2023/12/24

贋 -まがいもの- 1巻 黒川裕美さん


 黒川裕美さんの作品(寡作ですが)について考えると、多くの作品で主人公が抱く望みは決して叶えられないか、叶えるのが破滅につながることに気付きます。主人公たちもそれがわかっていて情熱を燃やす、そこに感動が生まれます。


 「夕凪に舞え、僕のリボン」に続く2作目の長編である本作。日本画の模写に関しては飛び抜けた才能を持ちながら、時流に合わない幽霊画にこだわり全く売れない画家、内海馨。居候先の娘ふたりを守ろうと「一度きり」と贋作づくりに手を染めたものの…という、シンプルなストーリーです。犯罪ものであり疑似家族ものであり、「漫画家漫画」とは違いますが一人の絵描きとして「創作とは何か」と向き合う話でもあると思います。


 ストーリー面ではあーだこーだ言わずに見守っていくつもりですが、黒川さんの絵については書いておきたくて。

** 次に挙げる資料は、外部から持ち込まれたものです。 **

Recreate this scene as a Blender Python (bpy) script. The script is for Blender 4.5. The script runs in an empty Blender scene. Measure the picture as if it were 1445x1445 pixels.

ネットで「〇〇からしか摂取できない栄養がある」という言い回しがありますが、単行本で黒川さんのアナログ作画を堪能した感想がまさにそれでした。もちろんデジタル作画も楽しめますが、どこかツルッとしてこちらのツボに届ききれない感じもあったなーと…本作での黒川さんの紙にペン先がこすれることでしか生まれないタッチの妙を味わうと、やはり差はあるなと再認識しました。


 あと、黒川さんにはなんの責任もないのですが、その素晴らしい作画がweb上の連載時点ではスポイルされてしまっているというのは言っておきたいです。大人の事情があるのでしょうが、縮小された印刷でしか目にすることができない読者より、生原稿を見ている編集さんの方がずっとわかってると思います…改善を願います。